5. The Shares will not be issued or transferred in violation of the restrictions or limitations contained in Article VII of the Charter.
Based upon the foregoing, and subject to the assumptions, limitations and qualifications stated herein, it is our opinion that:
1. The Company is a corporation duly incorporated and validly existing under and by virtue of the laws of the State of Maryland and is in good standing with the SDAT.
2. The issuance of the Shares has been duly authorized and, when and if issued and delivered by the Company in accordance with the Board Resolutions and the Registration Statement and against payment of the consideration set forth therein, the Shares will be validly issued, fully paid and nonassessable.
InfraREIT, Inc.
, 2015
Page 3
The foregoing opinion is limited to the laws of the State of Maryland and we do not express any opinion herein concerning any other law. We express no opinion as to the applicability or effect of any federal or state securities laws, including the securities laws of the State of Maryland. To the extent that any matter as to which our opinion is expressed herein would be governed by the laws of any jurisdiction other than the State of Maryland, we do not express any opinion on such matter.
The opinion expressed herein is limited to the matters specifically set forth herein and no other opinion shall be inferred beyond the matters expressly stated. We assume no obligation to supplement this opinion if any applicable law changes after the date hereof or if we become aware of any fact that might change the opinion expressed herein after the date hereof.

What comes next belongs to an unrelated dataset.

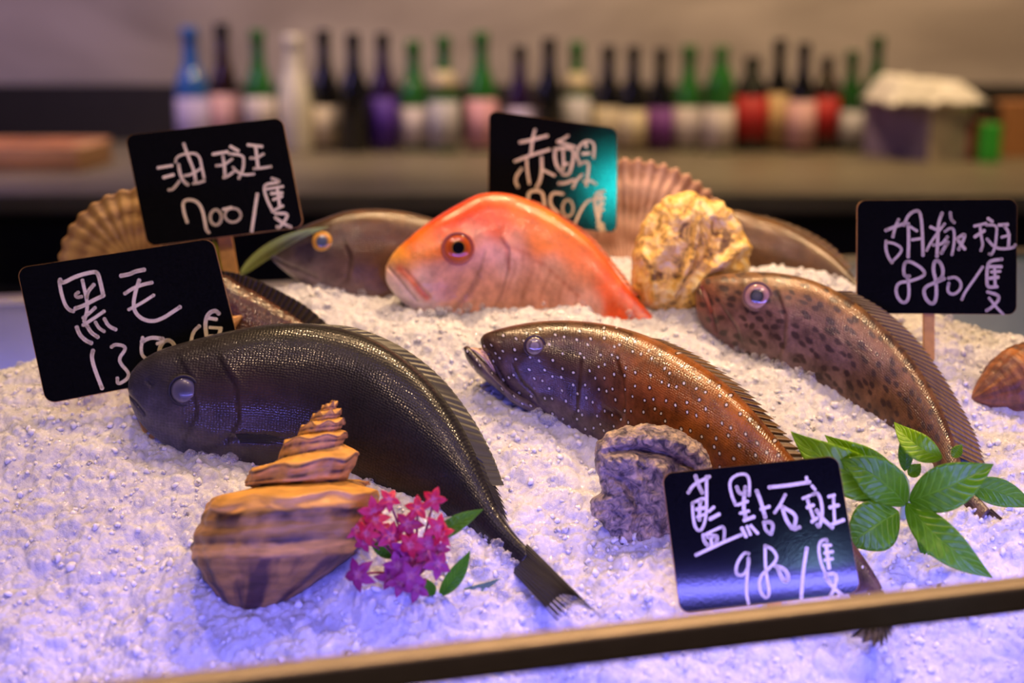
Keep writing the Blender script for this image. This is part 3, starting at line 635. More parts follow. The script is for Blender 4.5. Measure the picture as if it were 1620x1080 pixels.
F4 = build_fish('spots', rt, st, fish_mat('dark_spotted_skin', 'darkspots'), cols, rings=260, M=124, sig=26,
    grooves=[([(1106, 452), (1116, 470), (1128, 495), (1136, 525)], 3.0, .0022, 'groove'), ([(1135, 470), (1150, 492), (1170, 520), (1178, 545)], 5, .0020, 'step'), ([(1230, 455), (1248, 500), (1246, 545), (1232, 575)], 7, .0014, 'step')],
    bumps=[(1198, 467, 26, 22, .0024)])
finish_body(F4)
eye(F4, 1198, 467, 21, eye_mat('pale_ringed_eye', [(0, (.13, .13, .12)), (0.34, (.08, .085, .08)), (0.46, (.02, .02, .02)), (0.56, (.35, .20, .16)), (0.8, (.50, .28, .24)), (0.94, (.4, .22, .17)), (1, (.06, .04, .03))], coat=1.0), flat=.5, sink=.2, label='cloudy eye with pink ring', rim=simple('spotted_eye_skin', (.2, .11, .07), .35))
FG = fin_mat('striped_brown_fin', (.05, .028, .012), (.32, .21, .10), 34)
fin(F4, 'dorsal_fin', [(1322, 460), (1360, 483), (1400, 520), (1438, 562), (1470, 610), (1497, 665), (1516, 722)], [(1350, 460), (1404, 492), (1450, 533), (1488, 584), (1524, 644), (1550, 696), (1562, 742)], FG, rays=34, jag=.14, amp=.0009)
fin(F4, 'tail_fin', [(1568, 804), (1560, 816), (1554, 826), (1546, 836)], [(1622, 852), (1628, 868), (1618, 880), (1596, 880)], FG, rays=10, jag=.15, dtip=-.02)
fin(F4, 'mouth_lip', [(1107, 452), (1114, 470), (1124, 497)], [(1111, 450), (1119, 467), (1128, 492)], simple('red_mouth_flesh', (.22, .04, .02), .35), rays=4, jag=0, amp=0.0, thick=.003, doff=-.0165)
# --- rear left brown fish with golden eye
rt = fish_root(540, 455, 'brown fish with a golden eye and pointed snout behind the red snapper')
st = [(428, 401, 428, 408, .003, None, None), (445, 386, 446, 425, .010, None, None), (475, 362, 474, 446, .017, 495, 456), (510, 347, 508, 470, .022, 520, 462), (550, 334, 548, 490, .025, 532, 464), (600, 331, 600, 500, .027, 565, 463), (650, 337, 648, 505, .027, 600, 455), (700, 352, 695, 508, .025, 600, 455), (750, 380, 742, 508, .020, 600, 455), (795, 415, 785, 505, .013, 600, 455)]
cols = [(430, 402, .10, .06, .06), (460, 375, .02, .012, .01), (465, 430, .50, .42, .44), (500, 460, .34, .25, .25), (500, 410, .03, .018, .014), (540, 440, .20, .12, .10), (560, 380, .10, .045, .015), (520, 350, .06, .03, .012), (600, 350, .09, .04, .012), (620, 420, .13, .06, .03), (680, 380, .08, .035, .012), (750, 420, .08, .035, .012)]
F5 = build_fish('rear', rt, st, fish_mat('brown_skin', 'plain'), cols, rings=160, M=96, sig=26, grooves=[([(430, 406), (450, 416), (478, 428), (505, 440)], 2.5, .002, 'groove'), ([(545, 380), (556, 410), (550, 445), (530, 462)], 6, .0014, 'step')])
finish_body(F5)
eye(F5, 510, 381, 17, eye_mat('golden_eye', [(0, (.12, .17, .2)), (0.4, (.10, .13, .15)), (0.52, (.25, .18, .08)), (0.62, (.75, .38, .05)), (0.88, (.8, .42, .06)), (1, (.08, .05, .03))], coat=1.0), flat=.5, sink=.2, label='golden eye with pale blue pupil')
# --- dark speckled fish behind the left sign
rt = fish_root(400, 560, 'dark speckled fish partly hidden behind the price sign 1350')
st = [(222, 502, 222, 512, .004, None, None), (236, 478, 238, 540, .012, None, None), (264, 455, 264, 575, .020, None, None), (305, 440, 303, 600, .024, None, None), (354, 434, 350, 615, .026, 400, 545), (382, 449, 378, 620, .026, 410, 545), (410, 464, 402, 620, .024, 430, 545), (440, 483, 430, 620, .021, 440, 545), (470, 502, 458, 620, .017, 460, 548), (502, 524, 488, 620, .012, 490, 555), (535, 552, 520, 625, .008, 510, 560)]
cols = [(300, 500, .03, .018, .015), (360, 450, .045, .02, .012), (400, 490, .075, .026, .014), (450, 510, .075, .028, .013), (500, 540, .04, .02, .014)]
F6 = build_fish('speck', rt, st, fish_mat('dark_speckled_skin', 'speckle'), cols, rings=150, M=90, sig=30)
finish_body(F6)
fin(F6, 'dorsal_fin', [(300, 441), (354, 440), (382, 455), (410, 470), (440, 489), (470, 508), (502, 530)], [(302, 428), (354, 428), (386, 435), (420, 448), (452, 464), (486, 484), (526, 518)], fin_mat('glossy_dark_fin', (.01, .008, .007), (.10, .07, .05), 24), rays=24, jag=.05, amp=.0005, doff=-.003)
# --- rear right brown fish behind the yellow shell
rt = fish_root(1240, 425, 'plain brown fish behind the yellow shell at the back of the ice')
st = [(1062, 400, 1062, 412, .003, None, None), (1076, 370, 1080, 430, .012, None, None), (1112, 345, 1112, 450, .020, None, None), (1160, 333, 1156, 468, .024, 1188, 418), (1200, 342, 1192, 475, .025, 1214, 415), (1240, 355, 1228, 480, .024, 1240, 422), (1275, 373, 1264, 482, .021, 1258, 428), (1310, 396, 1298, 484, .017, 1292, 438), (1340, 425, 1328, 488, .012, 1323, 450), (1368, 458, 1355, 492, .008, 1340, 460)]
cols = [(1150, 380, .10, .05, .025), (1200, 355, .16, .08, .025), (1250, 400, .10, .05, .025), (1300, 420, .12, .065, .03), (1350, 460, .06, .04, .025)]
F7 = build_fish('rearr', rt, st, fish_mat('dull_brown_skin', 'plain'), cols, rings=130, M=80, sig=30)
finish_body(F7)
fin(F7, 'dorsal_fin', [(1200, 343), (1240, 356), (1275, 374), (1310, 397), (1340, 426)], [(1206, 338), (1250, 352), (1289, 369), (1324, 392), (1352, 424)], FB, rays=14, jag=.35)

beads([(300, 722), (353, 726), (413, 714), (440, 712)], 60); beads([(560, 730), (590, 735), (630, 752), (673, 775), (713, 798), (745, 826), (780, 850), (800, 885), (840, 915)], 130)
beads([(680, 499), (713, 490), (787, 478), (817, 466), (876, 470), (921, 473), (950, 485), (1000, 498)], 110); beads([(844, 655), (867, 665), (907, 669), (941, 673), (978, 680)], 80)
beads([(1140, 535), (1182, 556), (1208, 567), (1250, 586), (1301, 595), (1357, 624), (1399, 654), (1421, 668)], 170); beads([(495, 458), (532, 466), (565, 464), (600, 456)], 40, 3); beads([(1188, 418), (1214, 412), (1258, 424), (1292, 434), (1323, 450)], 40, 3)
beads([(690, 810), (740, 870), (800, 940), (830, 960)], 40, 12, .003)
# ------------------------------------------------------------------ price signs
def chaikin(p, it=2):
    p = [np.array(q, float) for q in p]
    for _ in range(it):
        if len(p) < 3: break
        o = [p[0]]
        for a, b_ in zip(p[:-1], p[1:]): o += [a * .75 + b_ * .25, a * .25 + b_ * .75]
        o.append(p[-1]); p = o
    return p
M_CHALK = simple('black_chalkboard', (.004, .004, .0045), .12, noise_amt=.3, nscale=500, bump=.02, spec=.3)
M_EDGE = simple('edge_glow_orange', (.50, .25, .07), .5, nscale=90)  # orange backing colour stands in for warm light glowing along the sign edges
M_STAKE = simple('bamboo_stake', (.68, .36, .08), .5, nscale=120)
def writing_mat(n, c): return simple(n, c, .55, noise_amt=.12, nscale=700)
M_INK = writing_mat('cream_chalk_marker', (.84, .72, .45))
M_INK2 = writing_mat('grey_chalk_marker', (.60, .50, .38))
def sign(label, corners, depths, strokes, origin, scale, sw, ink=None, stake=None, th=.0026, rad=.075):
    cen = np.mean([P(x, y, d) for (x, y), d in zip(corners, depths)], 0)
    root = empty('price_sign', cen, label, 'sign', 'black price signs with handwritten names and prices')
    TL, TR, BR, BL = [P(x, y, d) for (x, y), d in zip(corners, depths)]
    nrm = np.cross(TR - TL, BL - TL); nrm /= np.linalg.norm(nrm)
    ry_ = P(*corners[2], 1.0) - CAM; BR = CAM + ry_ * (((TL - CAM) @ nrm) / (ry_ @ nrm))
    if nrm @ FWD > 0: nrm = -nrm
    def mp_(s, t): return TL * (1 - s) * (1 - t) + TR * s * (1 - t) + BR * s * t + BL * (1 - s) * t
    asp = np.linalg.norm(TR - TL) / np.linalg.norm(BL - TL); pts = []
    for cx, cy, a0 in ((1, 0, -90), (1, 1, 0), (0, 1, 90), (0, 0, 180)):
        for k in range(9):
            a = math.radians(a0 + 90 * k / 8); rx, ry = rad / asp, rad
            pts.append(mp_((cx - rx if cx else rx) + rx * math.cos(a), (cy - ry if cy else ry) + ry * math.sin(a)))
    def slab(name, off0, off1, mat, grow=0.0):
        n = len(pts); c0 = np.mean(pts, 0)
        v = [c0 + (q - c0) * (1 + grow) + nrm * off0 for q in pts] + [c0 + (q - c0) * (1 + grow) + nrm * off1 for q in pts]
        f = [tuple(range(n)), tuple(range(2 * n - 1, n - 1, -1))] + [(i, i + n, (i + 1) % n + n, (i + 1) % n) for i in range(n)]
        o = mesh_obj(name, v, f, mat, root, smooth=False)
        bm = bmesh.new(); bm.from_mesh(o.data); bmesh.ops.recalc_face_normals(bm, faces=bm.faces); bm.to_mesh(o.data); bm.free(); return o
    slab('backing_board', -th, -.0008, M_EDGE, .006); slab('chalkboard', -.0008, 0, M_CHALK)
    # handwriting, slightly raised marker lines
    vs, fs = [], []
    def onp(px, py, lift):
        ray = FWD + RGT * (px - 810) / FPX + UPV * (540 - py) / FPX; q = cen + nrm * 0.0
        t = ((TL - CAM) @ nrm) / (ray @ nrm); return CAM + ray * t + nrm * lift
    for si, stn in enumerate(strokes):
        p = chaikin([(origin[0] + x / scale, origin[1] + y / scale) for x, y in stn])
        lift = .00025 + .00001 * (si % 9); hw = sw / 2 * (1 + .12 * math.sin(si * 1.7))
        for (x0, y0), (x1, y1) in zip(p[:-1], p[1:]):
            l = math.hypot(x1 - x0, y1 - y0)
            if l < 1e-6: continue
            nx, ny = -(y1 - y0) / l * hw, (x1 - x0) / l * hw; k = len(vs)
            vs += [onp(x0 + nx, y0 + ny, lift), onp(x1 + nx, y1 + ny, lift), onp(x1 - nx, y1 - ny, lift), onp(x0 - nx, y0 - ny, lift)]; fs.append((k, k + 1, k + 2, k + 3))
        for i, (x, y) in enumerate(p):
            k = len(vs); q = 1.12 if i in (0, len(p) - 1) else 1.0
            vs += [onp(x + hw * q * math.cos(a), y + hw * q * math.sin(a), lift + .000004) for a in np.linspace(0, 2 * math.pi, 10, endpoint=False)]; fs.append(tuple(range(k, k + 10)))
    o = mesh_obj('handwriting', vs, fs, ink or M_INK, root, smooth=False); o['label'] = 'handwritten pale marker characters and price'
    if stake:
        (x0, y0), (x1, y1), wpx, dd = stake
        a = P(x0, y0, depths[0] * .5 + depths[1] * .5 + .006); e = P(x1, y1, dd)
        dv = e - a; dv /= np.linalg.norm(dv); sd = np.cross(dv, nrm); sd /= np.linalg.norm(sd); e = e + dv * .02; hw = wpx / 2 * depths[0] / FPX; fw = nrm * .0018
        v = [a - sd * hw - fw, a + sd * hw - fw, a + sd * hw + fw, a - sd * hw + fw, e - sd * hw - fw, e + sd * hw - fw, e + sd * hw + fw, e - sd * hw + fw]
        bm = bmesh.new(); bv = [bm.verts.new(tuple(q)) for q in v]
        for f in ((0, 1, 2, 3), (7, 6, 5, 4), (0, 4, 5, 1), (1, 5, 6, 2), (2, 6, 7, 3), (3, 7, 4, 0)): bm.faces.new([bv[i] for i in f])
        bmesh.ops.recalc_face_normals(bm, faces=bm.faces); bmesh.ops.bevel(bm, geom=bm.edges[:], offset=.0006, segments=2, affect='EDGES')
        bm_obj('stake', bm, M_STAKE, root)
    return root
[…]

This opinion is being furnished to you for your submission to the Commission as an exhibit to the Registration Statement. We hereby consent to the filing of this opinion as an exhibit to the Registration Statement and to the use of the name of our firm therein. In giving this consent, we do not admit that we are within the category of persons whose consent is required by Section 7 of the Securities Act.